So, dosborne, so let's use an example here:
You signed up for a monthly service, but because you get a discount, you have to agree to a contract of 2 years. You think that is is ok, because you get a discount, and you can afford the monthly fee. You know about the cancellation fee, but you don't think you will ever have to use it.
Fast forward 2 months into the contract, your provider tells you that your monthly fee is going to increase from $100. a month to $2,000. a month. You know that you don't even save that much on your initial purchase, so you told the provider that you cannot afford it and you must cancel. Your provider tells you that you must paid the cancellation fee, and at this point, you have little choice but to pay, because you will end up paying more if you continue.

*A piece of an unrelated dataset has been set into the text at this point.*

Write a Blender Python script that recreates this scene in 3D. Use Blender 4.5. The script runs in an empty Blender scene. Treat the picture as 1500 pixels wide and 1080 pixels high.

Now after you pay the $200. cancellation fee, you end up with over a thousand dollar worth of used receivers, not useful for anything else as they are proprietary products, so those are wasted. Selling them on the used market is now becoming impossible because everyone is going away from them, and few people are signing up after the new price increase. You lost more than just the cancellation fee, but the initial investment on the hardware as well.
So the provider took your cancellation fee, your previous monthly service fee, the money from the purchasing of the hardware, and minus the discount on the hardware (but the cost on hardware is actually a virtual game, they didn't exactly cost as much as they claim). Sure the provider has little to loose, and even probably made a few bucks in the process.
I don't know about you, but old school taught me that this is called Bait And Switch, and it is illegal. I don't care what the contract says, because if the contract says that it is ok for them to it, and you agree to it, that doesn't make it legal if the law says something else. That's why I don't have to read the contract, because it is possible that the contract has violated some part of consumer law somewhere, if that is what you implied.